Over the past week, the floods of England have dominated the local and national newsbroadcasts.  In case you don’t know, the rainy season in England (which lasts 300 days a year; not in a row) has flooded the banks of the Thames and other rivers, leaving thousands without drinking water.

Most of the news reports say something about the floods being a part of the greater global warming trend.

 Is extreme weather due to climate change?

With parts of Europe baking in a heatwave, while parts of England are experiencing their worst flooding for 60 years, it is tempting to ascribe this extreme weather to climate change.   But climate scientists are reluctant to make this link.  “You can say that due to the Earth getting warmer there will be on average more extreme events,” said Dr Malcolm Haylock, an expert on climate extremes, “but you can’t attribute any specific event to climate change.”

Some are connecting global warming to the recent heatwaves rocking Greece, Hungary, and Romania. 

Up to 500 people have died in the past week from a heatwave in Hungary, a top health official has said… Some 30 people have also died in the heatwave in neighbouring Romania.

I’m sure that there are not enough celebrities who are talking about this.

2 comments to Flooding in England, Heatwaves in Hungary: Global Warming Warnings?

  • From looking at the news, you would think Great Britain had never flooded before.
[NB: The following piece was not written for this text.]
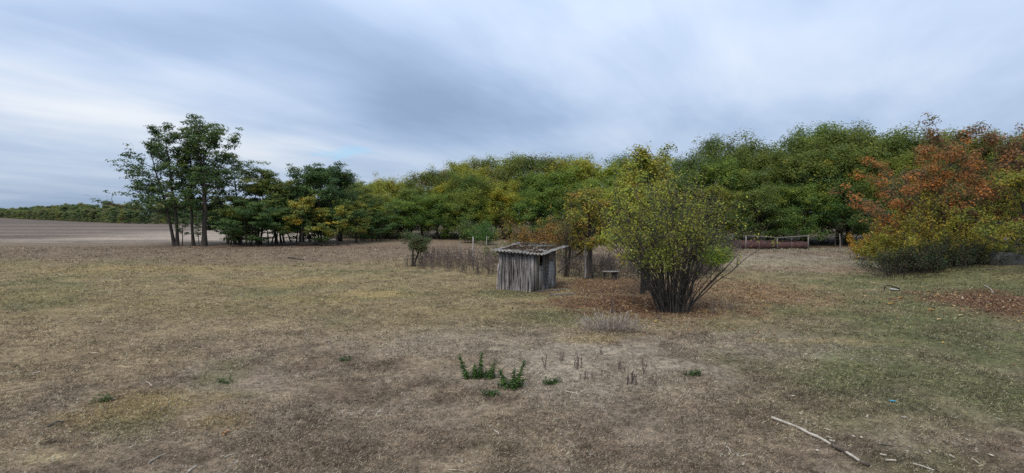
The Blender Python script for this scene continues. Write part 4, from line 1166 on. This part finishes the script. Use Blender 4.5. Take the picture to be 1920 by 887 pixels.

England is an island that receives tons of rain every year and is frankly prone to flooding. Historic floods happened in 1763, 1767, 1875, 1877, 1891, 1897 and 1946 according to the British Hydrological Society.

    http://www.dundee.ac.uk/geography/cbhe/

    Geologists actually believe that England was created from a megaflood about 180,000 years ago.

    http://www.guardian.co.uk/science/2007/jul/18/geography.geology

  • The problem with the climate change argument is that the difference in temperature (less than one degree celsius over 100 years) would not have made a significant affect on weather activity.

    It would be like dropping a bowling ball with a paperclip taped to it on your foot and saying the reason your foot broke was because of the paperclip.

    The world goes through extreme weather even without human intervention. According to the British Hydrological Society’s event page, England has had six catastrophic floods in the past 200 years.

    http://www.dundee.ac.uk/geography/cbhe/

    Again, heatwaves while uncommon to Eastern Europe are not unheard of. In this case, the extreme temperature appear to be due to the jet stream pulling warmer air from Africa up into south-eastern Europe.